Here, my dear countrymen, is no common suggestion. I am no prophet, like Sir Harcourt Lees; but still I venture to predict, that this system once legalised at the Mayoralty, the tribute is totally unnecessary. The little town of Spa, with scarce 10,000 inhabitants, pays the Belgian government 200,000 francs per annum for the liberty: what would Dublin—a city so populous and so idle? only think of the tail!—how admirably they could employ their little talent as “bonnets,” and the various other functionaries so essential to the well-being of a gambling-house; and, lastly, think of great Dan himself, with his burly look, seated in civic dignity at the green cloth, with a rake instead of a mace before him, calling out, “Make your game, gentlemen, make your game”—“Never venture, never win”—“Faint heart,” &c, &c.

How suitable would the eloquence that has now grown tiresome, even at the Corn Exchange, be at the head of a gaming-table; and how well would the Liberator conduct a business whose motto is so admirably expressed by the phrase, “Heads, I win; tails, you lose.” Besides, after all, nothing could form so efficient a bond of union between the two contending parties in the country as some little mutual territory of wickedness, where both might forget their virtues and their grievances together. Here you 'd soon have the violent party-man of either side, oblivious of everything but his chance of gain; and what an energy would it give to the great Daniel to think that, while filling his pockets, he was also spoiling the Egyptians! Instead, therefore, of making the poor man contribute his penny, and the ragged man twopence, you'd have the Rent supplied without the trouble of collection; and all from the affluent and the easy, or at least the idle, portion of the community.

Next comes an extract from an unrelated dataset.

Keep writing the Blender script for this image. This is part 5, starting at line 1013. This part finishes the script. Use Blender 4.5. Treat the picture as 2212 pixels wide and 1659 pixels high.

This is the second time I have thrown out a suggestion—and all for nothing, remember—on the subject of a finance; and little reflection will show that both my schemes are undeniable in their benefits. Here you have one of the most expensive pleasures a poor country has ever ventured to afford itself—a hired agitator, pensioned, without any burden on the productive industry of the land; and he himself, so far from having anything to complain of, will find that his revenue is more than quadrupled.

Look at the question, besides, in another point of view, and see what possible advantages may arise from it. Nothing is so admirable an antidote to all political excitement as gambling: where it flourishes, men become so inextricably involved in its fascinations and attractions that they forget everything else. Now, was ever a country so urgently in want of a little repose as ours? and would it not be well to purchase it, and pension off our great disturbers, at any price whatever? Cards are better than carding any day; short whist is an admirable substitute for insurrection; and the rattle of a dice-box is surely as pleasant music as the ruffian snout for repeal.